C'était la première utilisation de cette loi depuis qu'elle a remplacé la Loi sur les mesures de guerre en 1988.
Dans une lettre adressée le 15 février aux premiers ministres, Justin Trudeau a déclaré que le gouvernement fédéral estimait avoir atteint un point «où il existe une urgence nationale résultant de menaces à la sécurité du Canada».
L'Association canadienne des libertés civiles, de son côté, a soutenu que le seuil légal n'était pas atteint.
Dans sa décision très attendue, le juge Mosley a rappelé que la Loi sur les mesures d'urgence était un «outil de dernier recours», en raison de sa nature et des vastes pouvoirs qu'elle accorde à l'exécutif fédéral.

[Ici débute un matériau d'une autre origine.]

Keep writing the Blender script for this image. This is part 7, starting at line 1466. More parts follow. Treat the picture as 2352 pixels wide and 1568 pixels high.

Le gouvernement ne peut pas invoquer la Loi sur les mesures d'urgence parce qu'elle est pratique ou parce qu'elle pourrait mieux fonctionner que d'autres outils à sa disposition ou à la disposition des provinces, a-t-il écrit.
« Cela ne veut pas dire qu'il fallait utiliser et essayer tous les outils avant de conclure que la situation dépassait la capacité ou l'autorité des provinces. Et dans ce cas-ci, il est clair que la majorité des provinces ont été en mesure de faire face à la situation, en utilisant d'autres lois fédérales, comme le Code criminel, et leur propre législation.»
En fin de compte, «il n’y avait aucune urgence nationale justifiant le recours à la Loi sur les mesures d'urgence», a conclu le juge Mosley.
Il a également estimé que les réglementations interdisant la participation à des assemblées publiques violaient le droit à la liberté d'expression garantie par la Charte. Il a déclaré que la portée de la réglementation était trop large, englobant les personnes «qui voulaient simplement se joindre à la manifestation en se tenant sur la colline du Parlement avec une pancarte».
En outre, il a cité le fait que le gouvernement fédéral n'exigeait pas qu'une "norme objective soit satisfaite" avant de geler des comptes bancaires pour conclure que cela violait l'interdiction des perquisitions et saisies abusives prévue par la Charte.
Le chef conservateur Pierre Poilievre a déclaré que M. Trudeau devait répondre de son «abandon imprudent de la loi et des libertés les plus fondamentales» des Canadiens.
«La décision d'invoquer la Loi sur les mesures d'urgence était inutile dès le départ. M. Trudeau a provoqué cette crise en divisant les gens», a indiqué M. Poilievre dans un communiqué.
Le chef du NPD, Jagmeet Singh, a également rejeté la faute sur M. Trudeau, affirmant qu'il n'avait pas pris les événements au sérieux – une inaction qui a conduit les néo-démocrates à soutenir «à contrecœur» la proclamation des mesures d'urgence.
Le procès devant la Cour fédérale incluait d'autres personnes qui ont intenté des actions pour contester le recours aux mesures d'urgence : la Fondation pour la Constitution Canadienne, Canadian Frontline Nurses et Kristen Nagle, ainsi que Jeremiah Jost, Edward Cornell, Vincent Gircys et Harold Ristau.
Le juge Mosley a décidé que M. Cornell et M. Gircys, dont les comptes ont été gelés, avaient directement la qualité pour contester la décision, et a accordé à l'Association canadienne des libertés civiles et à la Fondation de la Constitution Canadienne la qualité pour agir dans l'intérêt public.
Cependant, le juge Mosley a conclu que Canadian Frontline Nurses et Mme Nagle, M. Jost et M. Ristau n'avaient pas qualité pour demander le contrôle judiciaire de la décision, et leurs demandes ont été rejetées pour cette raison.